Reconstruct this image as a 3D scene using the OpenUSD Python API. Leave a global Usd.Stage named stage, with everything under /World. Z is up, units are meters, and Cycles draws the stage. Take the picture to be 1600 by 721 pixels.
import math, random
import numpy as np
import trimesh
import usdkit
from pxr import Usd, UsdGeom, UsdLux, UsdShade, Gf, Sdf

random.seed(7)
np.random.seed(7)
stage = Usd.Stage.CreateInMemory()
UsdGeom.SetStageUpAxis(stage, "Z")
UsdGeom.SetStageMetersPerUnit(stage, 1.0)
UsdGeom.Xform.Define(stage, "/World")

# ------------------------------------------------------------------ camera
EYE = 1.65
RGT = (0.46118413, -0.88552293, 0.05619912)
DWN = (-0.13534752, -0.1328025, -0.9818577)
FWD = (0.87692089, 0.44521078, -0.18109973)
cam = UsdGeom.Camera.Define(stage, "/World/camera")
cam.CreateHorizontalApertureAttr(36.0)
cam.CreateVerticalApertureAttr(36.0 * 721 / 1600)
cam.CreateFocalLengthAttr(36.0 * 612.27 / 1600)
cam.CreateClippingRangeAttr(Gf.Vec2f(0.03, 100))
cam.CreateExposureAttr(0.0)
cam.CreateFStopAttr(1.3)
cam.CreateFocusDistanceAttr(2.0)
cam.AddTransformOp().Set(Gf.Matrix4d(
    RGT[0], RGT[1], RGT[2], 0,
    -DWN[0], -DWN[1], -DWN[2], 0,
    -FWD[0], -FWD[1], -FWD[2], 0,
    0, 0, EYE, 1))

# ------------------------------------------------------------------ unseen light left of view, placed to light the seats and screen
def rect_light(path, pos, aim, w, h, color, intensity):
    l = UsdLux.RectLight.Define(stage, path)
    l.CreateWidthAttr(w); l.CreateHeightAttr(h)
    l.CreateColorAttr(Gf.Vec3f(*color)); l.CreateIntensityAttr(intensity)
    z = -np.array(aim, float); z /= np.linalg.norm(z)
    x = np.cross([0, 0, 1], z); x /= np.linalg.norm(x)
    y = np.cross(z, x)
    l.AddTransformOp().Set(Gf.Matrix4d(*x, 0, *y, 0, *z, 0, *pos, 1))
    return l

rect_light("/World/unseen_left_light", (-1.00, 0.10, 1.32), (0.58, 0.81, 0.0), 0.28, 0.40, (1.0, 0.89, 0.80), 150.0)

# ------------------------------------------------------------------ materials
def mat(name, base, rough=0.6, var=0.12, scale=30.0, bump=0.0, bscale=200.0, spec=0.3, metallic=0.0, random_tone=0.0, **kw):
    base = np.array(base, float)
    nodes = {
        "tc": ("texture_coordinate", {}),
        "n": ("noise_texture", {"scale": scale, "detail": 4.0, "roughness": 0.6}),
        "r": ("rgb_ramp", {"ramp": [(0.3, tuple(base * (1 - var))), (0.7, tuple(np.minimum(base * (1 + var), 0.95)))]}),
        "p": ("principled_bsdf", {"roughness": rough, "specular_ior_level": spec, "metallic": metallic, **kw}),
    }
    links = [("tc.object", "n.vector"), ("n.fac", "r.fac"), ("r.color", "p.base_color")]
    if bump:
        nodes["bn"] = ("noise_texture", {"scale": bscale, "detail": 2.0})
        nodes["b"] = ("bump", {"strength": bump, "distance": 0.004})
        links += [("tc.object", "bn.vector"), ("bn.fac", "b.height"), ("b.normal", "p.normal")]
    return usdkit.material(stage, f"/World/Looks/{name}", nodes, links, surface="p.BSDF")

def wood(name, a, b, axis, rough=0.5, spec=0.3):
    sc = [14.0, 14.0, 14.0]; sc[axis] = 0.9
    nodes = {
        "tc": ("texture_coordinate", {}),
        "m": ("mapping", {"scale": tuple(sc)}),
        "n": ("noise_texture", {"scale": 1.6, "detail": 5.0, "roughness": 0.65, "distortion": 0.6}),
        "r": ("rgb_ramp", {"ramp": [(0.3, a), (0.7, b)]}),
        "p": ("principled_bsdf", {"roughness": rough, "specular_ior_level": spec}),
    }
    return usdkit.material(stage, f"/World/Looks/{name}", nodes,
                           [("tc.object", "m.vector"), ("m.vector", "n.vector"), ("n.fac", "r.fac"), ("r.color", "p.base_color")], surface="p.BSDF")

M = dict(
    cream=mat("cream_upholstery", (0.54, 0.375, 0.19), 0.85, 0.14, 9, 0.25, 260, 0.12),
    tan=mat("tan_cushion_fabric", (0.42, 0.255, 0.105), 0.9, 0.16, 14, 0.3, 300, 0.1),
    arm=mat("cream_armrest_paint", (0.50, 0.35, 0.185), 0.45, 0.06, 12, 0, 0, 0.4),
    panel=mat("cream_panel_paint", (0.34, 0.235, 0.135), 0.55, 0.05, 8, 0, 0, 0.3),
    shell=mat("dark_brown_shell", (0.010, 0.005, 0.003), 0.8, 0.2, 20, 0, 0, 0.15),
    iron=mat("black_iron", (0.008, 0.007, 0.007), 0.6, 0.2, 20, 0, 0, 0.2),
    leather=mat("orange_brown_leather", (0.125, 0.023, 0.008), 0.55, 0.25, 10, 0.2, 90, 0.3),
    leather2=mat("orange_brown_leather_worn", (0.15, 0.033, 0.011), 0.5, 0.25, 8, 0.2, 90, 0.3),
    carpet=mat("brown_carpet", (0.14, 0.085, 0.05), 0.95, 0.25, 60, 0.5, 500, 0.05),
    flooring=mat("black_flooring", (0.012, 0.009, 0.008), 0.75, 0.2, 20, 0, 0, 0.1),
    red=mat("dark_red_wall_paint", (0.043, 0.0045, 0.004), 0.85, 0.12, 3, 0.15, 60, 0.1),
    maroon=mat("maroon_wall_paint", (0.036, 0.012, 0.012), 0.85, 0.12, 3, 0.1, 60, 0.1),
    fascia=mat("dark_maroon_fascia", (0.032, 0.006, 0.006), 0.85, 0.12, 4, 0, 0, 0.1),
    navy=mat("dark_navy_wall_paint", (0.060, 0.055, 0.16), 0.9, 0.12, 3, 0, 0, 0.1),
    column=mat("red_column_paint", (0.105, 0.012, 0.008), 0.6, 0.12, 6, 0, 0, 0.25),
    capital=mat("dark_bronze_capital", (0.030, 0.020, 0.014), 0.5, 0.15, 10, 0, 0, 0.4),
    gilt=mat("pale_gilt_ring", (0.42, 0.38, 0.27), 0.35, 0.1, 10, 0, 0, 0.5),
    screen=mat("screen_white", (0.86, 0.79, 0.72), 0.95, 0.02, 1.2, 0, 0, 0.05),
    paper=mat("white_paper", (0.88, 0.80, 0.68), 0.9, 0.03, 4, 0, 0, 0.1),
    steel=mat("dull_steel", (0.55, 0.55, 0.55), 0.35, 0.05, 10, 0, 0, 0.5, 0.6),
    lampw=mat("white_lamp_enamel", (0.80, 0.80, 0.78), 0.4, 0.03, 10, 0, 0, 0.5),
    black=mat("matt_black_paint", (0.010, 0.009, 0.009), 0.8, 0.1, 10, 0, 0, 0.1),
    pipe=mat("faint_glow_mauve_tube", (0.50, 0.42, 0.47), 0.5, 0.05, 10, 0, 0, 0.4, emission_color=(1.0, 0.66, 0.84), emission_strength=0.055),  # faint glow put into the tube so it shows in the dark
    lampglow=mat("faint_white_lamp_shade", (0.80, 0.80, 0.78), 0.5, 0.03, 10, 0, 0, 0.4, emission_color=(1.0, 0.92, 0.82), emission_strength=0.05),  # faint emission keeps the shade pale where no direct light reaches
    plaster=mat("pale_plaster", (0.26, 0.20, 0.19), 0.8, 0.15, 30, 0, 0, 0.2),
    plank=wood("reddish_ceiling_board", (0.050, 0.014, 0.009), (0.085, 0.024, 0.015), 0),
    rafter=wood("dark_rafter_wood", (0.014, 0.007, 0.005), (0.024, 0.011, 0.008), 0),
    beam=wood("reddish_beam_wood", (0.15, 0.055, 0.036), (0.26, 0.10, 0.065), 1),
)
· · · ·
→ **Written instruction**
Return, please, the lines of the data from the first through the line containing "0, 0, EYE, 1))", both kept, exactly as they stand and nothing more.

→ **Worked answer**
Reconstruct this image as a 3D scene using the OpenUSD Python API. Leave a global Usd.Stage named stage, with everything under /World. Z is up, units are meters, and Cycles draws the stage. Take the picture to be 1600 by 721 pixels.
import math, random
import numpy as np
import trimesh
import usdkit
from pxr import Usd, UsdGeom, UsdLux, UsdShade, Gf, Sdf

random.seed(7)
np.random.seed(7)
stage = Usd.Stage.CreateInMemory()
UsdGeom.SetStageUpAxis(stage, "Z")
UsdGeom.SetStageMetersPerUnit(stage, 1.0)
UsdGeom.Xform.Define(stage, "/World")

# ------------------------------------------------------------------ camera
EYE = 1.65
RGT = (0.46118413, -0.88552293, 0.05619912)
DWN = (-0.13534752, -0.1328025, -0.9818577)
FWD = (0.87692089, 0.44521078, -0.18109973)
cam = UsdGeom.Camera.Define(stage, "/World/camera")
cam.CreateHorizontalApertureAttr(36.0)
cam.CreateVerticalApertureAttr(36.0 * 721 / 1600)
cam.CreateFocalLengthAttr(36.0 * 612.27 / 1600)
cam.CreateClippingRangeAttr(Gf.Vec2f(0.03, 100))
cam.CreateExposureAttr(0.0)
cam.CreateFStopAttr(1.3)
cam.CreateFocusDistanceAttr(2.0)
cam.AddTransformOp().Set(Gf.Matrix4d(
    RGT[0], RGT[1], RGT[2], 0,
    -DWN[0], -DWN[1], -DWN[2], 0,
    -FWD[0], -FWD[1], -FWD[2], 0,
    0, 0, EYE, 1))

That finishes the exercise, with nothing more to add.